Copy out, exactly and without additions, the lines from the one that contains "Continue the Blender" to the one that contains "tag(m_.build(name, mat), label, 'grit', None, 'stuff')", both ends included.
══ Records supplied ══
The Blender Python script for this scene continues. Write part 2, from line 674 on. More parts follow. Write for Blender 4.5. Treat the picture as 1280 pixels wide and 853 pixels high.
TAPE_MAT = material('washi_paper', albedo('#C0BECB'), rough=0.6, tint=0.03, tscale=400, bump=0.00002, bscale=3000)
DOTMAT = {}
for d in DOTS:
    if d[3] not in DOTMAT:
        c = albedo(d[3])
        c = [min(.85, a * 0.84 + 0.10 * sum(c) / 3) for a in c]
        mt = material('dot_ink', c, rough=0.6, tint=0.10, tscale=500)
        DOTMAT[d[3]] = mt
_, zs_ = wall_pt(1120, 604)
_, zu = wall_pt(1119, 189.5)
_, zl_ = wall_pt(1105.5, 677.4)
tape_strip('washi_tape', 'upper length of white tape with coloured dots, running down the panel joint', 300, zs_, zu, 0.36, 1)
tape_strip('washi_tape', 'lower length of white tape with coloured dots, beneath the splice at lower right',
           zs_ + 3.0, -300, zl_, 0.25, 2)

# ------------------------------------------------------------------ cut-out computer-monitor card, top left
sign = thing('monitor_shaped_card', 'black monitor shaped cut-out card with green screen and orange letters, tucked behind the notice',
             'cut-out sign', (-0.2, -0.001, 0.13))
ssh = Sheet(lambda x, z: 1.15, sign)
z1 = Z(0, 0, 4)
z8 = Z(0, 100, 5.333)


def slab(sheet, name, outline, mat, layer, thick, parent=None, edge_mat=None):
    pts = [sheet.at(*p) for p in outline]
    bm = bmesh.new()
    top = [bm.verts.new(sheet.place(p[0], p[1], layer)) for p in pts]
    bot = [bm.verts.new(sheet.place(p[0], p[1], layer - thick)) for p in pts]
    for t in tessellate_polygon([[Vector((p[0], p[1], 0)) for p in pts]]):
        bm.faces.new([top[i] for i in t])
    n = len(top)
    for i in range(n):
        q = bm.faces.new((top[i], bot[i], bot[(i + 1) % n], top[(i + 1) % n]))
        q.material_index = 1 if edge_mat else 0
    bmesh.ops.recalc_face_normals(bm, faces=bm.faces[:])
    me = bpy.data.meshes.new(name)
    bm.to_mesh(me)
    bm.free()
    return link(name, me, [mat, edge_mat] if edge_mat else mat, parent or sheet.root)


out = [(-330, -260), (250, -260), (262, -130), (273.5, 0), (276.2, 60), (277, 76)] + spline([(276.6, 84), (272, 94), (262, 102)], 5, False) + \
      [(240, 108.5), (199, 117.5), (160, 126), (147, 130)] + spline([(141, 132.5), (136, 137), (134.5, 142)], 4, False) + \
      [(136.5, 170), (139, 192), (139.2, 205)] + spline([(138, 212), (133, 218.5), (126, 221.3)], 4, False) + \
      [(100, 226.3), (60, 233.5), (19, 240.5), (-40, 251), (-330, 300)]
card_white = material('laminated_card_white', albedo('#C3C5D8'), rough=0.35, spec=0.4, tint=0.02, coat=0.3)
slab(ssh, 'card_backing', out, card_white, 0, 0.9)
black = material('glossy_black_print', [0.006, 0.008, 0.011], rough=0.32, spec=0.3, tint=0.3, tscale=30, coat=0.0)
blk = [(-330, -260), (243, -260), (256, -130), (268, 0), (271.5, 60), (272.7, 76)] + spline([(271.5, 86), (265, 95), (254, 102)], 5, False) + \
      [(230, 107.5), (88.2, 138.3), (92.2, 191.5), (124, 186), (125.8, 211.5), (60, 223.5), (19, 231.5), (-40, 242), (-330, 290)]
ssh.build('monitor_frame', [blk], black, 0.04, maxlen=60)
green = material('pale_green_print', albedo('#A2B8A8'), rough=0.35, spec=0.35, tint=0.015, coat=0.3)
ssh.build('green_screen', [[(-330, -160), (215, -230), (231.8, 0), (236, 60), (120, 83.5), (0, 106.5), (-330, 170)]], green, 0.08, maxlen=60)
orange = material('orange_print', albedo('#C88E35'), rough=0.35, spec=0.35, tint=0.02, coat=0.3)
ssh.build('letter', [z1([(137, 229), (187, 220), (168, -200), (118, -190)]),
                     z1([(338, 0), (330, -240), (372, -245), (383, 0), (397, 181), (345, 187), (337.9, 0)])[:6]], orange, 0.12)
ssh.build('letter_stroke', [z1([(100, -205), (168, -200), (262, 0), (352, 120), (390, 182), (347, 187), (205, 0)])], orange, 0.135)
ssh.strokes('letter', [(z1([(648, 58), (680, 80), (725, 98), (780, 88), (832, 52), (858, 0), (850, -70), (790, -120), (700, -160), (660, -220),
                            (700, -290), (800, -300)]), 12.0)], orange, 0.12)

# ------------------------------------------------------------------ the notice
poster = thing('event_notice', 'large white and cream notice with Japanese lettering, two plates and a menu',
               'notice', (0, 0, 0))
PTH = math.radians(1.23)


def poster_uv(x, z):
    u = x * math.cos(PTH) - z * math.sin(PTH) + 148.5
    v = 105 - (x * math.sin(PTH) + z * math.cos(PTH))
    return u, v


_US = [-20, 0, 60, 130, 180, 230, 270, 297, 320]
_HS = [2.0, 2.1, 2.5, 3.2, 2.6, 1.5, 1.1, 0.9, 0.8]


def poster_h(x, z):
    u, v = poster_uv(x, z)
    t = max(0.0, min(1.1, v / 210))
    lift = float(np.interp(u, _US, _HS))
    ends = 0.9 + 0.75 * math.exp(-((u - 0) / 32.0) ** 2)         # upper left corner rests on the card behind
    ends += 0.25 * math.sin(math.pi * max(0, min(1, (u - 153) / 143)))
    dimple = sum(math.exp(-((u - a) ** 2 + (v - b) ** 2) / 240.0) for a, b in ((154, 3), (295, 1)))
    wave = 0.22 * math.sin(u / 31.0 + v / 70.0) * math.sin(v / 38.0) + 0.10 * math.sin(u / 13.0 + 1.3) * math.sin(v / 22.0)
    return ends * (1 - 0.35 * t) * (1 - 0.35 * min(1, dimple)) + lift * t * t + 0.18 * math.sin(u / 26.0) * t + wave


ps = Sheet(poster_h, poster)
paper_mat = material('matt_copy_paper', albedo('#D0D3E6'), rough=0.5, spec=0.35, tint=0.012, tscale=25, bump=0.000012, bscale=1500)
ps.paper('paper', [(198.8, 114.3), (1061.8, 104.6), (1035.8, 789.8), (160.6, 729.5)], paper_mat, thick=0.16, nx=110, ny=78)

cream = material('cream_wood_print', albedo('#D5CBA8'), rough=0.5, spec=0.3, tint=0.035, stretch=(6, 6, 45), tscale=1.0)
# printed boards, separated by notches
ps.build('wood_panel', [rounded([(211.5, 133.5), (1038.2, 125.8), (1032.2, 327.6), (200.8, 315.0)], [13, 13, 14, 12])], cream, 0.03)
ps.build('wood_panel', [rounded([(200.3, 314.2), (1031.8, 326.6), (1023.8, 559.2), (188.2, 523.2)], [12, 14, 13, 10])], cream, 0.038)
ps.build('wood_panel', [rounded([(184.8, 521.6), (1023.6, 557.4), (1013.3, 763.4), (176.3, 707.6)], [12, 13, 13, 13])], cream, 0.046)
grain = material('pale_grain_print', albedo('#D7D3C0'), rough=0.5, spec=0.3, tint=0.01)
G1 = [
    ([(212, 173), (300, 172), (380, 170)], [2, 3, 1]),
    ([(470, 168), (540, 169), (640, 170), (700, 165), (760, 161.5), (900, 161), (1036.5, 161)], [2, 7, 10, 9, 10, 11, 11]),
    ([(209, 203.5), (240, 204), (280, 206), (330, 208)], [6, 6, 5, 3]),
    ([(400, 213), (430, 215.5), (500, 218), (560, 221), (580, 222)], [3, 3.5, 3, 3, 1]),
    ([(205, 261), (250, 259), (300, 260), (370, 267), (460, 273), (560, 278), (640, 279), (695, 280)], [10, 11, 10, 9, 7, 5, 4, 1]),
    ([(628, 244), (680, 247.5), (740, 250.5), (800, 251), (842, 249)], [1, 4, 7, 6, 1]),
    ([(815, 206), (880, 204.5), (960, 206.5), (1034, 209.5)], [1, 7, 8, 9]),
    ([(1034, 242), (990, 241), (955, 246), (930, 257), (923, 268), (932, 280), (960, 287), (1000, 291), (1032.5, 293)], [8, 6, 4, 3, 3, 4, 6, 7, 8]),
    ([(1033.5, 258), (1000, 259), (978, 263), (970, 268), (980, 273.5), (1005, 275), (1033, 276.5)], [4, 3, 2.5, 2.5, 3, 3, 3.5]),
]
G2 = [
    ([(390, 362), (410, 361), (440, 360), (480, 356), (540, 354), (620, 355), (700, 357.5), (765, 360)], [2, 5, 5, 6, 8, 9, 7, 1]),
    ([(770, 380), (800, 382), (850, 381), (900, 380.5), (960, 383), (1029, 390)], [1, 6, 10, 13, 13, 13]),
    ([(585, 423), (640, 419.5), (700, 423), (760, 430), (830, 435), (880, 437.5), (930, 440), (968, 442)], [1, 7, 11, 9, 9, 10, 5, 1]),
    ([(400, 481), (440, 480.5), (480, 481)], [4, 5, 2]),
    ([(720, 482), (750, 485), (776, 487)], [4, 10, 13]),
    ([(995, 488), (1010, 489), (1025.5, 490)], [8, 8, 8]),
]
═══
══ Records supplied ══
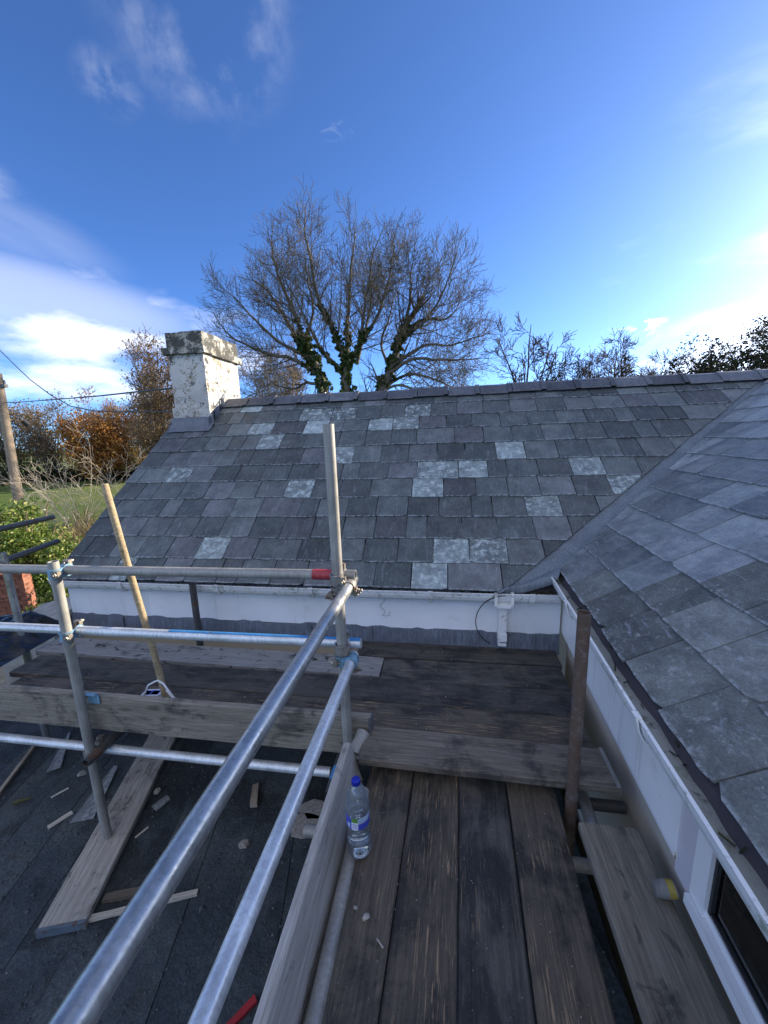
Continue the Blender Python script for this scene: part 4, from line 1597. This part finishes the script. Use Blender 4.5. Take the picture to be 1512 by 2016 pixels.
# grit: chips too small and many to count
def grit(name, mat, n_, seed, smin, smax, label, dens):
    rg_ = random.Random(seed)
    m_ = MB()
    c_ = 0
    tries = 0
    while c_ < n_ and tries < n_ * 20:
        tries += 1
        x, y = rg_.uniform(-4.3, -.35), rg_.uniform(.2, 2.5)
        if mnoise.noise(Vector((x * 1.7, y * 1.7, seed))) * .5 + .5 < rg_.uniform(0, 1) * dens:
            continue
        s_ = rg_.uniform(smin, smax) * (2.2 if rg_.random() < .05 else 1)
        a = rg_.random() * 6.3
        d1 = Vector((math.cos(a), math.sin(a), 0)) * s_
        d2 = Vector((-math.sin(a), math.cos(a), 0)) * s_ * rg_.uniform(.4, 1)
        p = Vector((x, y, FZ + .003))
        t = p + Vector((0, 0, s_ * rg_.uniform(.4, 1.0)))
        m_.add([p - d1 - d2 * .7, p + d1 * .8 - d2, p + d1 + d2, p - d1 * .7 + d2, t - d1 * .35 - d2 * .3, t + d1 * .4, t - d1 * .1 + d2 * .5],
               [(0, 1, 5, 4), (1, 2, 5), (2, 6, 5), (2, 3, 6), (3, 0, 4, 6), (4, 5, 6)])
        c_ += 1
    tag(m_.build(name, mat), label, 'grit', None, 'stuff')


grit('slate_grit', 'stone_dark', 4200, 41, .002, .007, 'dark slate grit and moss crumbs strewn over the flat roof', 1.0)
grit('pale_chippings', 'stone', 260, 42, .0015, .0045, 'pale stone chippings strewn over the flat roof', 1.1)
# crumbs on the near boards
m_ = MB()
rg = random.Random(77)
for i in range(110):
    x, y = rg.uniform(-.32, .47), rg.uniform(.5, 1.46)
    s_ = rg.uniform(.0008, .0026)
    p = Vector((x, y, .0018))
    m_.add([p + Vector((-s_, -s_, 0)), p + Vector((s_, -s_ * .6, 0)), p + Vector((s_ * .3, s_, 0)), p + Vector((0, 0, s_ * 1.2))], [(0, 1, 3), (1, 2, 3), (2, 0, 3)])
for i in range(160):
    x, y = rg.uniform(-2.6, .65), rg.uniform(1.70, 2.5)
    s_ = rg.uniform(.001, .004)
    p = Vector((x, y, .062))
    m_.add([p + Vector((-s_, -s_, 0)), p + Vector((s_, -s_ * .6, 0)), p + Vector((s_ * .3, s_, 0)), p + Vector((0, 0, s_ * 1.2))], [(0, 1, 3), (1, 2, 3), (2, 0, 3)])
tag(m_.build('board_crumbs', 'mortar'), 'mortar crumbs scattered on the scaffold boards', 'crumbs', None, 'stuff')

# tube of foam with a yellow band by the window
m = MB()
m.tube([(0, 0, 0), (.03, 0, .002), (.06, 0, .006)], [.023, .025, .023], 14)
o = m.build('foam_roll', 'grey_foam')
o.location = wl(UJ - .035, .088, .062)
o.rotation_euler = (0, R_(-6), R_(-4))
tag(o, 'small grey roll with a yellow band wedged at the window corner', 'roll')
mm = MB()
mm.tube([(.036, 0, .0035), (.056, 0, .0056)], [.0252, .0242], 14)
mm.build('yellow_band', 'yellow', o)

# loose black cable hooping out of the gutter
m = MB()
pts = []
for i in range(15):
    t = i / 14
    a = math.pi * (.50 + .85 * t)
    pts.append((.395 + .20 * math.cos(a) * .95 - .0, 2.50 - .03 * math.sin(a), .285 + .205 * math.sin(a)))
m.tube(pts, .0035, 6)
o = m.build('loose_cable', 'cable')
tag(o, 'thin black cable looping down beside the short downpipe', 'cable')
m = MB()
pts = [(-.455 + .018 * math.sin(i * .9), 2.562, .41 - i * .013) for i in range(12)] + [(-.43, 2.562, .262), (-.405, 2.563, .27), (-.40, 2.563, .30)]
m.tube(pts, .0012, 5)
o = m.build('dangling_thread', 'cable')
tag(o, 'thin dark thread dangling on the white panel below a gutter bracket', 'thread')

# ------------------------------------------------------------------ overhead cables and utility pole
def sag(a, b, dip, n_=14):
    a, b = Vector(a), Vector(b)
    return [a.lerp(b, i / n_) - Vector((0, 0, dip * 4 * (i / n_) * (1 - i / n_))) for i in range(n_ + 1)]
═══
══ Records supplied ══
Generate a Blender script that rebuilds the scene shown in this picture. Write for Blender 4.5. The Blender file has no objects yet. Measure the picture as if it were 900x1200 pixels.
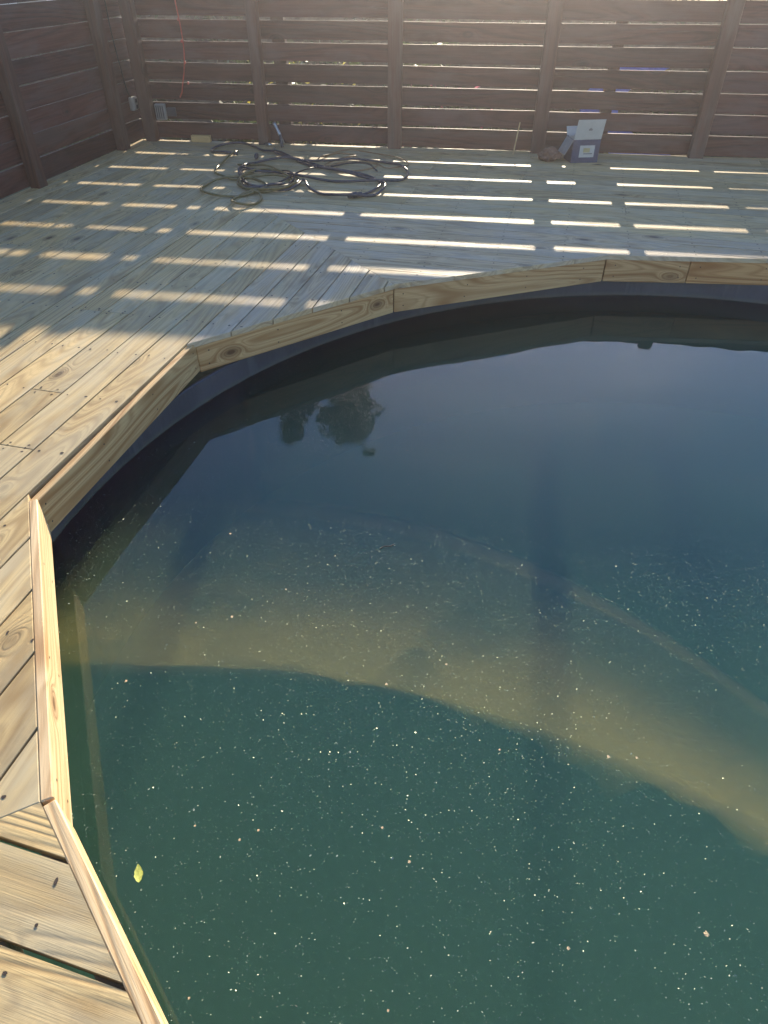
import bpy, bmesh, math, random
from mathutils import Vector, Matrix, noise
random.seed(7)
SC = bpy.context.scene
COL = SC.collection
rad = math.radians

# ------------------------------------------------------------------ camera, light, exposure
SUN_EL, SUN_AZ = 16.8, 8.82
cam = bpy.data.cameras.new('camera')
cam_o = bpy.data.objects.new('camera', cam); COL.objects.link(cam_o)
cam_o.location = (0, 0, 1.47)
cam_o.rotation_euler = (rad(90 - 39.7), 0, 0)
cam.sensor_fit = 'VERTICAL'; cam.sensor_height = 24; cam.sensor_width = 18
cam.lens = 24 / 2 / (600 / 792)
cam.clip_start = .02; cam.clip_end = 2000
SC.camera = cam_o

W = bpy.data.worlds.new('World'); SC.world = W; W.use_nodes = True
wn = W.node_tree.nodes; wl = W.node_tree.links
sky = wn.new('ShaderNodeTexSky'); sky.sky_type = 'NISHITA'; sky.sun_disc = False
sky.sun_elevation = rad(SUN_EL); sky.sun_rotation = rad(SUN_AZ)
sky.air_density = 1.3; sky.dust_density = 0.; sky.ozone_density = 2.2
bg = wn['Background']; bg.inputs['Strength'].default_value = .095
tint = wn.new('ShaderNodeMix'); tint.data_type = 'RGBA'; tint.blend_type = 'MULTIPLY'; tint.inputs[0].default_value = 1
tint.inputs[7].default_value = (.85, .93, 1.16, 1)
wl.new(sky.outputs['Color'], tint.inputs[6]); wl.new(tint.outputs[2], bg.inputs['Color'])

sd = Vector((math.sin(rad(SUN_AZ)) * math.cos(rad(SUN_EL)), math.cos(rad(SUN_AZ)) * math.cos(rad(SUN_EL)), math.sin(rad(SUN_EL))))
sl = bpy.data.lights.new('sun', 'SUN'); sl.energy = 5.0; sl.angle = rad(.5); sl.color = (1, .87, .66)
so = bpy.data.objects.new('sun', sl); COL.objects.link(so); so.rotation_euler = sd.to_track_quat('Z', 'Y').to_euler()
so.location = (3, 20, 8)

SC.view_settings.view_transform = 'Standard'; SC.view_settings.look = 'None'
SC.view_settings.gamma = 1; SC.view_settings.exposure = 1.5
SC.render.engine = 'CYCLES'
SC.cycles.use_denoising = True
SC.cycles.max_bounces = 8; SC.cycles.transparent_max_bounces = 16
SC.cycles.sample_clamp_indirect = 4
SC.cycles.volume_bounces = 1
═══
### Expected answer
Continue the Blender Python script for this scene: part 4, from line 1597. This part finishes the script. Use Blender 4.5. Take the picture to be 1512 by 2016 pixels.
# grit: chips too small and many to count
def grit(name, mat, n_, seed, smin, smax, label, dens):
    rg_ = random.Random(seed)
    m_ = MB()
    c_ = 0
    tries = 0
    while c_ < n_ and tries < n_ * 20:
        tries += 1
        x, y = rg_.uniform(-4.3, -.35), rg_.uniform(.2, 2.5)
        if mnoise.noise(Vector((x * 1.7, y * 1.7, seed))) * .5 + .5 < rg_.uniform(0, 1) * dens:
            continue
        s_ = rg_.uniform(smin, smax) * (2.2 if rg_.random() < .05 else 1)
        a = rg_.random() * 6.3
        d1 = Vector((math.cos(a), math.sin(a), 0)) * s_
        d2 = Vector((-math.sin(a), math.cos(a), 0)) * s_ * rg_.uniform(.4, 1)
        p = Vector((x, y, FZ + .003))
        t = p + Vector((0, 0, s_ * rg_.uniform(.4, 1.0)))
        m_.add([p - d1 - d2 * .7, p + d1 * .8 - d2, p + d1 + d2, p - d1 * .7 + d2, t - d1 * .35 - d2 * .3, t + d1 * .4, t - d1 * .1 + d2 * .5],
               [(0, 1, 5, 4), (1, 2, 5), (2, 6, 5), (2, 3, 6), (3, 0, 4, 6), (4, 5, 6)])
        c_ += 1
    tag(m_.build(name, mat), label, 'grit', None, 'stuff')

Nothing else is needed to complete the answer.